The Winnipeg Blue Bombers announced Monday that running back Andrew Harris has been suspended for two games after he tested positive for a banned substance.

In a statement, Harris said he has been tested for drugs three times this year: on March 1, July 2 and July 12.

“Somehow on July 12, just ten days after a test that came back completely clean, I was notified that I had tested positive for the first time in my career with very small trace of a banned substance,” he said.

“I’m still in shock and disbelief at the news. I immediately thought there had to be some kind of mistake.”

Harris goes on to say the timing shows he was not using a banned substance to enhance his performance and that he was unaware he was consuming any supplements that contained anything banned.

“Based on the fact pattern, this is clearly a case of product contamination,” he said.

Harris noted the substance in question usually stays in the body for up to four weeks “so trace amounts in my system 10 days after testing cleanly makes it clear that I did not purposefully ingest any banned substance.”
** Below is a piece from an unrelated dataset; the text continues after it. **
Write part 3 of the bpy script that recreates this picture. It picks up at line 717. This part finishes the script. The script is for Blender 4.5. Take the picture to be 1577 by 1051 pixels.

A University of Manitoba Assistant Professor of Exercise Physiology, Stephen Cornish said he urges anyone who takes supplements to check if they have a Natural Health Product number, an approved certification by Health Canada.

“Not everyone abides by the governing agency, in terms of getting a NHP number.” Cornish said.

“If you don’t have a NHP number, the chances of that being contaminated with something else are quite a bit higher.”

Cornish said it would be “slim-to-nil” to find a product with a NHP number. He believes some companies may cut corners.

“There are probably a few companies that may be a little more devious in nature, trying to get their product ahead of other products.”

The running back apologized to his team, saying he’s devastated about missing the two games. He wants young athletes and football fans to know that he would never cheat.

“I’ve worked very hard to get to where I am, and I pride myself on being not only a great role model to my daughter and youth throughout our country, but to my peers as well,” he said.

“As unsettling and painful as this is to me and my family, I hope this can be a helpful reminder to all athletes about being extremely cautious and aware of what they are taking and putting into their bodies.”

President and CEO of the Bombers Wade Miller said in a statement that the team supports the CFL’s policy on performance enhancing drugs and is cooperating with the league.

“The Winnipeg Football Club also supports Andrew Harris through this extremely difficult and unfortunate situation. We look forward to Andrew re-joining us on the field for game days following the bye week,” he said.